DATASET ENTRIES:
......

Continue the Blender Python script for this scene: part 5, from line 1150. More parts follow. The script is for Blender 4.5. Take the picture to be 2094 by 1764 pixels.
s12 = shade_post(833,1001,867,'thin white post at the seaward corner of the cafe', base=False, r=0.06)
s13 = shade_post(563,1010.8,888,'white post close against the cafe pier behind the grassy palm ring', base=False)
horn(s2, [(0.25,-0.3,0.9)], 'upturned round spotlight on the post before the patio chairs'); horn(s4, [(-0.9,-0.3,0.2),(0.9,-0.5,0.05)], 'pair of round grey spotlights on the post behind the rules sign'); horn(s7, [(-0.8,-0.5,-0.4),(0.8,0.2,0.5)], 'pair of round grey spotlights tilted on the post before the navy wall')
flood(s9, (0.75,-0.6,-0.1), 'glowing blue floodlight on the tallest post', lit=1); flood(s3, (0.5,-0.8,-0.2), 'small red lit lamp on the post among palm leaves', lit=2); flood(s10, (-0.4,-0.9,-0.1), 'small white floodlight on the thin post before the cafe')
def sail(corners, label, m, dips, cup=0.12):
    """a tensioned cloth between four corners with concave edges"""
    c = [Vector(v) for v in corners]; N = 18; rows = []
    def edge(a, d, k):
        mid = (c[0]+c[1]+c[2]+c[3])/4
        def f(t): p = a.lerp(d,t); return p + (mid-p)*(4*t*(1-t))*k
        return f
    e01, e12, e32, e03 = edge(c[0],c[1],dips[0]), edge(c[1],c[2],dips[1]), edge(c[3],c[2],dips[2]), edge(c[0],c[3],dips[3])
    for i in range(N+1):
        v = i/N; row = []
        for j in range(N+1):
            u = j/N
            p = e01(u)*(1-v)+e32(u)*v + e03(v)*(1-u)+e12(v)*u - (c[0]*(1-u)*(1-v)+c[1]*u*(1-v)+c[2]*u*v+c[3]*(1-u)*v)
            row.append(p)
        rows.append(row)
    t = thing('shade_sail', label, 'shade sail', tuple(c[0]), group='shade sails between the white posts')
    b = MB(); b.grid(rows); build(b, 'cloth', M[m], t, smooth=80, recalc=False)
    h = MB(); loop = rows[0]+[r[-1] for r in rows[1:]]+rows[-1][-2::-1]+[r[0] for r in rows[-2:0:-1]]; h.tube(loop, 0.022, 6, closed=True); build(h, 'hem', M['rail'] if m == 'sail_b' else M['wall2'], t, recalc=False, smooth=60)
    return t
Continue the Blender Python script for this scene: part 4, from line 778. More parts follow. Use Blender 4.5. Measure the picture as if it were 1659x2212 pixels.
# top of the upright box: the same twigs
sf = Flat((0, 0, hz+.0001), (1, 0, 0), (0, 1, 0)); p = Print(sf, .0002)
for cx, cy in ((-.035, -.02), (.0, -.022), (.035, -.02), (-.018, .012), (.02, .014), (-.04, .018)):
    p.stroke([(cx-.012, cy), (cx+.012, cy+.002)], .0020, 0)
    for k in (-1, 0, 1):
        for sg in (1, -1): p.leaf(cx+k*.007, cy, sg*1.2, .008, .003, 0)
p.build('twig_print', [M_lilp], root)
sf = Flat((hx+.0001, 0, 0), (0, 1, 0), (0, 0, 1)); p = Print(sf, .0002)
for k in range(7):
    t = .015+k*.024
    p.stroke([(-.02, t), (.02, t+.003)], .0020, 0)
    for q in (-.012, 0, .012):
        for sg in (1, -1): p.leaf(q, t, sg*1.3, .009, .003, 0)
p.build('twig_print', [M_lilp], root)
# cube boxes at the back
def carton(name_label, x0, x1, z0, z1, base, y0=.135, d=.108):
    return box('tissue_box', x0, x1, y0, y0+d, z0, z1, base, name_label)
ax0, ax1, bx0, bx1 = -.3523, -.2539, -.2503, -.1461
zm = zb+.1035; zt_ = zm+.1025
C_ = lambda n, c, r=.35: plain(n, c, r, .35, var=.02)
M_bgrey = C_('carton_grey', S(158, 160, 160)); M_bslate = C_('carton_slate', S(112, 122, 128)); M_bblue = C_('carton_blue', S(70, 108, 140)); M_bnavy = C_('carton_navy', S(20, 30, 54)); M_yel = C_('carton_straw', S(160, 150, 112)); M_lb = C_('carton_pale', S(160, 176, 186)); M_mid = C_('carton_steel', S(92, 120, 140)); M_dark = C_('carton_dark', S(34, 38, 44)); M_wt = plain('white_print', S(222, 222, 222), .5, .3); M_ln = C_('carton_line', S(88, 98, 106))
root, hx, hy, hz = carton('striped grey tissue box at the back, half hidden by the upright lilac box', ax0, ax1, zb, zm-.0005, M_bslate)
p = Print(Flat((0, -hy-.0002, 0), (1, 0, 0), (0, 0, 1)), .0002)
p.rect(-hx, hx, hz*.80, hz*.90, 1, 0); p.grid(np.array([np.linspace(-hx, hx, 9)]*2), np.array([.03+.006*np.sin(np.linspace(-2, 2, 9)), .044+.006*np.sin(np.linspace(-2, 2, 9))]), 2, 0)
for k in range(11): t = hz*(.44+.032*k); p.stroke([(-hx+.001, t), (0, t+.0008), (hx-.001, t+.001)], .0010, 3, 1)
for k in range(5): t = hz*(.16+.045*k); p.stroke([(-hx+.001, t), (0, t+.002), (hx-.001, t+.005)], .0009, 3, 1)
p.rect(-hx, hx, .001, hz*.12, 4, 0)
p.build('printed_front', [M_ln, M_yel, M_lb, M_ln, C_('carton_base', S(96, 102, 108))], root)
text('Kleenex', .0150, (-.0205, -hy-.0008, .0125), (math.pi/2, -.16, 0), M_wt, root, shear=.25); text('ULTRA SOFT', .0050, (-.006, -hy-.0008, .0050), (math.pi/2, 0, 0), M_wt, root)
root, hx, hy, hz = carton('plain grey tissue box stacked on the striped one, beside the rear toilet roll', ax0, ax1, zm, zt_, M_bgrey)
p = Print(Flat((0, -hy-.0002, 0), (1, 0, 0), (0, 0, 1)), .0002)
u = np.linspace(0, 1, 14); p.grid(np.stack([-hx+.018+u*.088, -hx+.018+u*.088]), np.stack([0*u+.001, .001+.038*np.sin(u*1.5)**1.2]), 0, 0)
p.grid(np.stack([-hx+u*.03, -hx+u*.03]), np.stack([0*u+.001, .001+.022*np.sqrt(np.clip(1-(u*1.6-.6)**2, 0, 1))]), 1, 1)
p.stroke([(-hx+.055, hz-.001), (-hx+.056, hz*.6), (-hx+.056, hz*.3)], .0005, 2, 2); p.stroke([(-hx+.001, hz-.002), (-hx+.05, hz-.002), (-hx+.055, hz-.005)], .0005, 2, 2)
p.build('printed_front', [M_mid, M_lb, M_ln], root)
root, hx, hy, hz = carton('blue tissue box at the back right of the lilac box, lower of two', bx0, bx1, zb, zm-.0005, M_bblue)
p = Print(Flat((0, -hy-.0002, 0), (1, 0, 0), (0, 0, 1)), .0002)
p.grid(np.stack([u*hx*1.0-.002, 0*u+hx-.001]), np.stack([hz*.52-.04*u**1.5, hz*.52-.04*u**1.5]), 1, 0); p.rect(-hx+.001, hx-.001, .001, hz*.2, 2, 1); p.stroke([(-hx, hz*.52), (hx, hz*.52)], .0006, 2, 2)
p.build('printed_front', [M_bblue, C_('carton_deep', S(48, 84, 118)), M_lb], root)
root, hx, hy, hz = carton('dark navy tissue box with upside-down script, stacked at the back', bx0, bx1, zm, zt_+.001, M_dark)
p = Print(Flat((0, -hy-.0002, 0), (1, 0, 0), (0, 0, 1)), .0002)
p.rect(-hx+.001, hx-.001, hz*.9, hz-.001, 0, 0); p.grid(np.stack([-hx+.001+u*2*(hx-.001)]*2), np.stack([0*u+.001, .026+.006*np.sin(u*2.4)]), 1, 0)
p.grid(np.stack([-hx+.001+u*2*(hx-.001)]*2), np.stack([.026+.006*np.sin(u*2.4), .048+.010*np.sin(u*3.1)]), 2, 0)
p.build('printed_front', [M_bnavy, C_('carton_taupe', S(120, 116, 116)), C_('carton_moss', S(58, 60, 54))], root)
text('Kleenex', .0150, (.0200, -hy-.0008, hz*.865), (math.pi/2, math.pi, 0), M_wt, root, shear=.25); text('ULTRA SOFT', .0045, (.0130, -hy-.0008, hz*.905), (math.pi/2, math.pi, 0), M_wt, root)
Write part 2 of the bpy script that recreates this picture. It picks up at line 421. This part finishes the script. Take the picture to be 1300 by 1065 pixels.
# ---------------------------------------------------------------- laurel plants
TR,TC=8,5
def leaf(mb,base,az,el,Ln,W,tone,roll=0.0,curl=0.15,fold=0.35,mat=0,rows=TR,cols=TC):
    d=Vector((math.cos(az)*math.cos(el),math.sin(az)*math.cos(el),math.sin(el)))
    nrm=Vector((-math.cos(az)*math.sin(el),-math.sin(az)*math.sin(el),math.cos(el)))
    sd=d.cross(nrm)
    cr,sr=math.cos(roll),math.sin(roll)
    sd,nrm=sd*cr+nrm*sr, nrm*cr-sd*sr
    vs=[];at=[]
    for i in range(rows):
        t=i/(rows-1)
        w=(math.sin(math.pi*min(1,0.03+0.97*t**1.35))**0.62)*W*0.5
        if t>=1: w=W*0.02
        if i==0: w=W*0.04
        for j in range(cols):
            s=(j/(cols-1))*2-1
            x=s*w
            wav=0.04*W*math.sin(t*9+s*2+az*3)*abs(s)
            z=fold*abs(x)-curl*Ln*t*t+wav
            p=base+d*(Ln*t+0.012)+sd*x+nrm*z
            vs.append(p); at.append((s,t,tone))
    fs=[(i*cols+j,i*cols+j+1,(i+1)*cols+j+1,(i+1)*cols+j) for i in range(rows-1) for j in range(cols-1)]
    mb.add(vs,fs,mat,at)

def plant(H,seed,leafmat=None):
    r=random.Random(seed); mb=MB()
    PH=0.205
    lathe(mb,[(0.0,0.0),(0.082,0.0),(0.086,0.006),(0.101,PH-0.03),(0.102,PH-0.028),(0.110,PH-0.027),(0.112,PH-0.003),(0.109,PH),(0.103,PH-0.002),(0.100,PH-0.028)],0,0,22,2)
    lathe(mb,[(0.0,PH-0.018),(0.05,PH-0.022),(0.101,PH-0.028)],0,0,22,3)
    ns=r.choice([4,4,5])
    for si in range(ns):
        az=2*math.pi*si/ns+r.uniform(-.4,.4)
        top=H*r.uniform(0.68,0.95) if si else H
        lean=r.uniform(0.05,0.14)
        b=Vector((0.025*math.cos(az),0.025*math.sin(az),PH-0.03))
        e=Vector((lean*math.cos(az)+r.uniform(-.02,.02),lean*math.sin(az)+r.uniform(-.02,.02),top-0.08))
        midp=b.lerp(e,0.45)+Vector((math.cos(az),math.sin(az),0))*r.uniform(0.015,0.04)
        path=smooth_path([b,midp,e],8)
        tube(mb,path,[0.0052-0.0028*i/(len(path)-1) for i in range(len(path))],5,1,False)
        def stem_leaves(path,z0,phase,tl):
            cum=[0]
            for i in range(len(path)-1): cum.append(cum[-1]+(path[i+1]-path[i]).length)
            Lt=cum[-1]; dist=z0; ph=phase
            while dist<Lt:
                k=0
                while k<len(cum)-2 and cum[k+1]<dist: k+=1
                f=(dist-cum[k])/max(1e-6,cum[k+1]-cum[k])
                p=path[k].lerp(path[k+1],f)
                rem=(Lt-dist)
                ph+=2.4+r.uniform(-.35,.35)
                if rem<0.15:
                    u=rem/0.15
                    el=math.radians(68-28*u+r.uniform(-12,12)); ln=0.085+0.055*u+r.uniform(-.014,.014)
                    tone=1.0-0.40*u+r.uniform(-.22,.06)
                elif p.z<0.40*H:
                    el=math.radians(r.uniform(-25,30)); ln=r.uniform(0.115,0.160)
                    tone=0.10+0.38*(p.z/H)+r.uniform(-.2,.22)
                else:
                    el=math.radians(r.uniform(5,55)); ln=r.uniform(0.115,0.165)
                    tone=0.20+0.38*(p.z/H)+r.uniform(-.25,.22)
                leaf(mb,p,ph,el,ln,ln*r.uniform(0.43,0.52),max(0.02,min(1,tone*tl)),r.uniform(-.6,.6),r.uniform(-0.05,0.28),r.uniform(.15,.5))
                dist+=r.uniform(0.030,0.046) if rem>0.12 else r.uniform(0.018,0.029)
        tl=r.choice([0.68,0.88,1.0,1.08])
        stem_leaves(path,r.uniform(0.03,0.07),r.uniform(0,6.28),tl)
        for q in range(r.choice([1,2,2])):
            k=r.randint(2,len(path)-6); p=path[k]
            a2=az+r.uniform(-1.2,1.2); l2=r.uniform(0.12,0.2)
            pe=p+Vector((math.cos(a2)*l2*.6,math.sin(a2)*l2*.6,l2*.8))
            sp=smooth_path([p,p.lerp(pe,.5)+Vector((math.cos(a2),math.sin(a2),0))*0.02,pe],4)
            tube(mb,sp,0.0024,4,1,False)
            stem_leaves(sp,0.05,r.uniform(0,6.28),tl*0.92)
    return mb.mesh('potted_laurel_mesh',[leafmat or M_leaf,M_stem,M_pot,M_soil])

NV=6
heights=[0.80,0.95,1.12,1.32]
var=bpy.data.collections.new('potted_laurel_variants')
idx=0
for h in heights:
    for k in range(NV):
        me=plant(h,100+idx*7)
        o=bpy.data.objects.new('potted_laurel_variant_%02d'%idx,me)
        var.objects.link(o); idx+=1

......

WHAT THE EXERCISE ASKS: Working from the data above, extract solely the lines from the one containing "tone=0.20+0.38*(p.z/H)+r.uniform(-.25,.22)" through the one containing "return mb.mesh('potted_laurel_mesh',[leafmat or", exactly as they appear, both included.

COMPLETE OUTPUT:
                    tone=0.20+0.38*(p.z/H)+r.uniform(-.25,.22)
                leaf(mb,p,ph,el,ln,ln*r.uniform(0.43,0.52),max(0.02,min(1,tone*tl)),r.uniform(-.6,.6),r.uniform(-0.05,0.28),r.uniform(.15,.5))
                dist+=r.uniform(0.030,0.046) if rem>0.12 else r.uniform(0.018,0.029)
        tl=r.choice([0.68,0.88,1.0,1.08])
        stem_leaves(path,r.uniform(0.03,0.07),r.uniform(0,6.28),tl)
        for q in range(r.choice([1,2,2])):
            k=r.randint(2,len(path)-6); p=path[k]
            a2=az+r.uniform(-1.2,1.2); l2=r.uniform(0.12,0.2)
            pe=p+Vector((math.cos(a2)*l2*.6,math.sin(a2)*l2*.6,l2*.8))
            sp=smooth_path([p,p.lerp(pe,.5)+Vector((math.cos(a2),math.sin(a2),0))*0.02,pe],4)
            tube(mb,sp,0.0024,4,1,False)
            stem_leaves(sp,0.05,r.uniform(0,6.28),tl*0.92)
    return mb.mesh('potted_laurel_mesh',[leafmat or M_leaf,M_stem,M_pot,M_soil])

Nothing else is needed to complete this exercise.